No pongo en duda que el nivel de conflictividad en los centros educativos pueda haber aumentado: sería una consecuencia más que esperable del periodo de crisis económica y cultural que estamos viviendo. Y, ante esto, la afirmación de que faltan recursos es un clamor. Es evidente que poseer un buen equipo de orientación psicológica y psicopedagógica, así como un trabajador social o un educador social en los centros para atender estos casos mejoraría la calidad de vida del profesorado y los estudiantes.

Sin embargo, creo que además de los recursos profesionalizados, hacen falta recursos culturales y personales que entren en juego en la misma aula.

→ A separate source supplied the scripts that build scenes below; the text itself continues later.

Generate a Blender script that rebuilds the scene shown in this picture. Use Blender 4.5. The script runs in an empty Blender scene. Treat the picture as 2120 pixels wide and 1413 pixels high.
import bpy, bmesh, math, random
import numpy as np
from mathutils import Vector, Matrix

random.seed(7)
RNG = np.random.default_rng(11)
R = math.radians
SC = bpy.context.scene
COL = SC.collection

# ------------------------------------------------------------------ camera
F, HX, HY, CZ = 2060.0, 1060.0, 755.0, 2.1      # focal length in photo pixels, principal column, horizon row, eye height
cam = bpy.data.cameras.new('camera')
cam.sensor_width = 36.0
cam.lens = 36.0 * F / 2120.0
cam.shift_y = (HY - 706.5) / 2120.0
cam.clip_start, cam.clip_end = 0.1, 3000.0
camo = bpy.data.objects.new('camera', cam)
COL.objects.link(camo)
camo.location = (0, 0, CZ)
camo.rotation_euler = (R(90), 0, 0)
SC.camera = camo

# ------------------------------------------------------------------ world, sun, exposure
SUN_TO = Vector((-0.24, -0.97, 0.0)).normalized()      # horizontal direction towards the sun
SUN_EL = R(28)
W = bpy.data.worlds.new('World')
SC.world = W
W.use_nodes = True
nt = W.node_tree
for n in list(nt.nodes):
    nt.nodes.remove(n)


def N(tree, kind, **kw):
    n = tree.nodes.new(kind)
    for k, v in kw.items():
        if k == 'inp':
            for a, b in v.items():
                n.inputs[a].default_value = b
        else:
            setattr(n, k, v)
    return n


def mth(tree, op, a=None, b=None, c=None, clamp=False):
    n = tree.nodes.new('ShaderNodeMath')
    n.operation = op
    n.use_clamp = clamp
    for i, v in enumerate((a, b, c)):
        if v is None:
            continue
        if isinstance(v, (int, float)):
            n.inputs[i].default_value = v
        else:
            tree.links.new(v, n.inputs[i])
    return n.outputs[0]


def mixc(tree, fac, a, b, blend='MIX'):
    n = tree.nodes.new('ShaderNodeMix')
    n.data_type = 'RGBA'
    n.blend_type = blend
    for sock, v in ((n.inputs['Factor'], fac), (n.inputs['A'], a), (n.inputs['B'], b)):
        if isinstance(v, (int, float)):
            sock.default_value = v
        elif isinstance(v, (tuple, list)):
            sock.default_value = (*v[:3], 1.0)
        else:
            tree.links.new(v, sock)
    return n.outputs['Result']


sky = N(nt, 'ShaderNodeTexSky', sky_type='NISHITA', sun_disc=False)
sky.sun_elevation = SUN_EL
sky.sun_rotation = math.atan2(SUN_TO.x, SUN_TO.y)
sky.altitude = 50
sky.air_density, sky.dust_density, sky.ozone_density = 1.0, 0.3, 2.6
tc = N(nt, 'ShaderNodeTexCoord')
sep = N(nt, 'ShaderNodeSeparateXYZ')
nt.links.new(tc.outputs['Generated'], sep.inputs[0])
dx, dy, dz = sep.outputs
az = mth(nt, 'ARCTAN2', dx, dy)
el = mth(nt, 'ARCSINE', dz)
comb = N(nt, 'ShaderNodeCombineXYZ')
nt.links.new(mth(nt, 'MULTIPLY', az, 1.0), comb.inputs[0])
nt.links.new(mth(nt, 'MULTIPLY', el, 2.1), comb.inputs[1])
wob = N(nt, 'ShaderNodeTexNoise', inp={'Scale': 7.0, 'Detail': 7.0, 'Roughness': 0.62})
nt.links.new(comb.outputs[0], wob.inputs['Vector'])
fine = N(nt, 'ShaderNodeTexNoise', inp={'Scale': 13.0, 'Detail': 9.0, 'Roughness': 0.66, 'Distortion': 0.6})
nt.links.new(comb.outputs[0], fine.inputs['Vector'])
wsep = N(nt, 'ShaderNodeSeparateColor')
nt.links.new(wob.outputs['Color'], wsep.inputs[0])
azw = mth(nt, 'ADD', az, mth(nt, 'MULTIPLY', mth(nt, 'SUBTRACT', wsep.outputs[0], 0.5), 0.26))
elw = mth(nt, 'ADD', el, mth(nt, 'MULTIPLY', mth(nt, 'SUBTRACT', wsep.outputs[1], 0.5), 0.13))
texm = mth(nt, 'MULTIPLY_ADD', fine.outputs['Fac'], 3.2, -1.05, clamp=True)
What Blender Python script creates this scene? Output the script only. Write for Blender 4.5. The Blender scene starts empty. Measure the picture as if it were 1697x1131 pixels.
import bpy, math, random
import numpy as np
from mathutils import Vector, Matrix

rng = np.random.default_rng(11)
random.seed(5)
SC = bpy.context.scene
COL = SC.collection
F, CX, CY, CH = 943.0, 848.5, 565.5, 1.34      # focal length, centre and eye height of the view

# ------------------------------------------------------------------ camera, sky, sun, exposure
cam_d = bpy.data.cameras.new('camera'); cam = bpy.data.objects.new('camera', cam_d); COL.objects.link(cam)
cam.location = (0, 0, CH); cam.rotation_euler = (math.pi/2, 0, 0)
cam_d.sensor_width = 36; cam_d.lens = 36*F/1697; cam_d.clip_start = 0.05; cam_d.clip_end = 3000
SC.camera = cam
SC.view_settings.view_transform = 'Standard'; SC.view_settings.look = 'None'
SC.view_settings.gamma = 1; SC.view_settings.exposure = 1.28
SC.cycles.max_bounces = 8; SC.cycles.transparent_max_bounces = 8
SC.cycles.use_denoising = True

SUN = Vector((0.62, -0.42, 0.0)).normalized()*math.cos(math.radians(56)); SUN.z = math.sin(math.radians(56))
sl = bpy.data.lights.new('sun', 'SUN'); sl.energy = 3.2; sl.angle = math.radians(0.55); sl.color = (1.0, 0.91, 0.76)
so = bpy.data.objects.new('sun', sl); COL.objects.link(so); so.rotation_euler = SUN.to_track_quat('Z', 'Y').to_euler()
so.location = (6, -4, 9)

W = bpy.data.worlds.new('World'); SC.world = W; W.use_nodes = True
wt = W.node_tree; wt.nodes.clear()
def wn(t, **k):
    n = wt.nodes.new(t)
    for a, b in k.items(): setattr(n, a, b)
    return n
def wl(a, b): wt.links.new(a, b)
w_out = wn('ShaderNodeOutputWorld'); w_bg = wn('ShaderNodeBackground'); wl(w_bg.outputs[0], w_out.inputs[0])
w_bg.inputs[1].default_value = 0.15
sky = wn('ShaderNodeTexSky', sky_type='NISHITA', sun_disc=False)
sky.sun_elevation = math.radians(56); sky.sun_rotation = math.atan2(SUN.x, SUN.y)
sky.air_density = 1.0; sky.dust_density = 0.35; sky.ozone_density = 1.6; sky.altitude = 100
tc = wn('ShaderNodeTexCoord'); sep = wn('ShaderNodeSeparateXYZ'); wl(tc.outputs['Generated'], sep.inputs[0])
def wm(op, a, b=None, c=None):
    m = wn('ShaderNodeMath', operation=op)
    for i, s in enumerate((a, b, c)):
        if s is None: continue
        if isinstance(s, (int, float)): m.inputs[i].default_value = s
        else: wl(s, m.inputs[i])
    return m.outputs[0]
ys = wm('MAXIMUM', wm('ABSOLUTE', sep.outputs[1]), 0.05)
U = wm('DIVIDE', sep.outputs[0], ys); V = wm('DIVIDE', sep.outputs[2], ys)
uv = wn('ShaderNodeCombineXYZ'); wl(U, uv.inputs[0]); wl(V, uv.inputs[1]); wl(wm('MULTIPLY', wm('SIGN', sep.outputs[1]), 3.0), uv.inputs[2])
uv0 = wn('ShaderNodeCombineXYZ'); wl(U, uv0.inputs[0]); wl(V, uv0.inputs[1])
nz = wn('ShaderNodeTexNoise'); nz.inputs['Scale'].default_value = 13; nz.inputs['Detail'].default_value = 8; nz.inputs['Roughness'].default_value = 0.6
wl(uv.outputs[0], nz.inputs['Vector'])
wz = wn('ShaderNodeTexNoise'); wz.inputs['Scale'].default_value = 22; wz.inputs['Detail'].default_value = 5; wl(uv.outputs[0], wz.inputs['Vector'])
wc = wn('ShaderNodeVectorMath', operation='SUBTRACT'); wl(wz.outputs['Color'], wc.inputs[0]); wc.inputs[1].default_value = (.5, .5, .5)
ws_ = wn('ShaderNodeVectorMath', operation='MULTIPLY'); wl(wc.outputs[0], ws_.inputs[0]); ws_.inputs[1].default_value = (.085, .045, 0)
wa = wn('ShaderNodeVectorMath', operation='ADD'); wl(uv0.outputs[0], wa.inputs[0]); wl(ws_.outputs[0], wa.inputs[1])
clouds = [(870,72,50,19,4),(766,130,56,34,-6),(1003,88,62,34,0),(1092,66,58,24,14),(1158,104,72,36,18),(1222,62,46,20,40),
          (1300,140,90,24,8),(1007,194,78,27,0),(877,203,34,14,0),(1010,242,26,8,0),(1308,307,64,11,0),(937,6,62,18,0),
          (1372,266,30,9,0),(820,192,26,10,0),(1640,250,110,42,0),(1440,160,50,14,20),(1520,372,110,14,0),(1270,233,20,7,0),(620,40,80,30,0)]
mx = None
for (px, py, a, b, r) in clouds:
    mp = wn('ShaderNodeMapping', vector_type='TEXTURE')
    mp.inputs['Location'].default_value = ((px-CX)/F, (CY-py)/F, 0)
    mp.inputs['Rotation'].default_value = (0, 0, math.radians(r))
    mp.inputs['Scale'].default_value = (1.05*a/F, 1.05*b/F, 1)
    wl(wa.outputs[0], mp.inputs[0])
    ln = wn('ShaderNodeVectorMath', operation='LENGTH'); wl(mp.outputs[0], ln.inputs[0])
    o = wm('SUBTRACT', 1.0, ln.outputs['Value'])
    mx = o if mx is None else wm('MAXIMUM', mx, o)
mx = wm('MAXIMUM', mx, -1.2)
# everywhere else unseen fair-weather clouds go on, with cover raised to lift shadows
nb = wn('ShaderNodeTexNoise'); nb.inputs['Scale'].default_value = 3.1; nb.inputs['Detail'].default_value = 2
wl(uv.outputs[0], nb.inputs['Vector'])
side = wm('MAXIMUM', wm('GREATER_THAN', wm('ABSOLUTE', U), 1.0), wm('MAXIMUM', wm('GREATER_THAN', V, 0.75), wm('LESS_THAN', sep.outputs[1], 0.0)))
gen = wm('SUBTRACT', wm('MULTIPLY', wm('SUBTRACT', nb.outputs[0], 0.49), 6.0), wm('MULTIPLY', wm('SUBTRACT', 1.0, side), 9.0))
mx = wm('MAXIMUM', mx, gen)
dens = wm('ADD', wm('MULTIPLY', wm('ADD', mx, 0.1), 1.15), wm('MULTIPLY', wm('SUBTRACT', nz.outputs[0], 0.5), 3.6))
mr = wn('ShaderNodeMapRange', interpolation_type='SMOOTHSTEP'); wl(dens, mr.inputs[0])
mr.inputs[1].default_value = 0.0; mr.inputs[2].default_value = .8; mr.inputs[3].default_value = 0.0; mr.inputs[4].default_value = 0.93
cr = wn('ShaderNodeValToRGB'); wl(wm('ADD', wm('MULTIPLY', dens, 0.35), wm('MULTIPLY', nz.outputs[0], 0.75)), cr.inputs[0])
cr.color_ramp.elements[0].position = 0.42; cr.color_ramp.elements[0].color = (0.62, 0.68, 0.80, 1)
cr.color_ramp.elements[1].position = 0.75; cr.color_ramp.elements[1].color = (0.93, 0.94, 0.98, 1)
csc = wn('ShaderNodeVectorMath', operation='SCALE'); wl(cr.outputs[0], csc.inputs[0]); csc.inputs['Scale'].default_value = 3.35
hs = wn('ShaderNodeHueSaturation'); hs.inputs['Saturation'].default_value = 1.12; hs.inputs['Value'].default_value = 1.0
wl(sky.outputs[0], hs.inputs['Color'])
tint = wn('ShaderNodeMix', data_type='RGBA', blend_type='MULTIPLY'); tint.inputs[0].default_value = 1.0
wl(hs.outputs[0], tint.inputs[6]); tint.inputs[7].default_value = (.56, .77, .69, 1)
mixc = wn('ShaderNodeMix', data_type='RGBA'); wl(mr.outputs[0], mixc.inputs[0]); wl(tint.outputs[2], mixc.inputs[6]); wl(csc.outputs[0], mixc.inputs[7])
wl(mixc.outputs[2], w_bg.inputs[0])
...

Ante una agresión entre adolescentes, una chica que pierde los nervios y sale de clase llorando y dando un portazo, un chaval que permanece solo y cabizbajo durante el recreo, o uno que se encara con el profesor y le agrede, podemos encontrar dos actitudes.

La primera actitud es la de aquellos docentes que consideran que su trabajo está siendo perturbado por esas situaciones anómalas. Su labor es transmitir conocimientos a sus alumnos en un aula organizada y pacífica en la que reina el respeto a su saber y su autoridad. Cuando algo se sale de madre, su respuesta es recurrir a instancias superiores o a los reglamentos de convivencia para aplicar las correspondientes sanciones. El problema debe desaparecer para que su labor se pueda seguir desarrollando, y solucionarlo no está dentro de sus funciones laborales. Para eso están las aulas de convivencia de los institutos, esos espacios donde acaban todos los alumnos que dan problemas a lo largo del día.

La segunda actitud es la de los docentes que consideran que su trabajo consiste en formar y educar a adolescentes, personas que no sólo están en proceso de formación sino en proceso de desarrollo. En este proceso, los adolescentes sufren altibajos relacionados con las hormonas, conflictos con sus múltiples y posibles yoes y enfrentamientos con la cultura opresora de sus mayores. Al ser conscientes de ello, este segundo tipo de docentes no desvinculan educación y formación y aceptan las luces y las sombras de trabajar con adolescentes como una parte lógica del proceso. Esto no significa que acepten las conductas disruptivas de sus estudiantes sin rechistar, sino que asuman que éstas forman parte de la realidad educativa y se comprometan a solucionarlas recurriendo no solo a las sanciones y a los tiempos fuera, sino también a sus habilidades de solución de conflictos y de relación interpersonal.

Cuantos más docentes de este segundo tipo tenga un centro educativo, más posibilidades de éxito tendrán los equipos psicopedagógicos en la resolución de situaciones conflictivas. El éxito de una intervención en un centro no pueden depender de que una sola persona sostenga todos los malestares individuales que se producen día a día en el entorno escolar. Todo cambiaría si el equipo humano que compone el centro tuviese como misión transversal el bienestar de todos y cada uno de sus miembros.

Ya sé que a algunos esto les puede sonar a una postura blanda y poco comprometida con la cultura del esfuerzo, en la que cambiamos la transmisión de valiosos conocimientos por sesiones de catarsis colectiva para solucionar conductas disruptivas. Pero no se trata de cambiar una cosa por la otra. Se trata de enseñar y educar asumiendo que nuestros destinatarios son individuos diversos, con distintas historias de vida, distinta procedencia y distintas competencias.

Los docentes deben serlo no solo para el adolescente tranquilo de clase media, equilibrado y sin problemas familiares. También están los otros adolescentes, los que molestan con sus comportamientos disruptivos y sus ataques de ansiedad, con sus dificultades de aprendizaje y con sus problemas de identidad. No podemos pedir a los profesores que se conviertan en psicólogos, pero sí que adopten una actitud de educadores ante estos adolescentes no esperados pero cada vez más numerosos.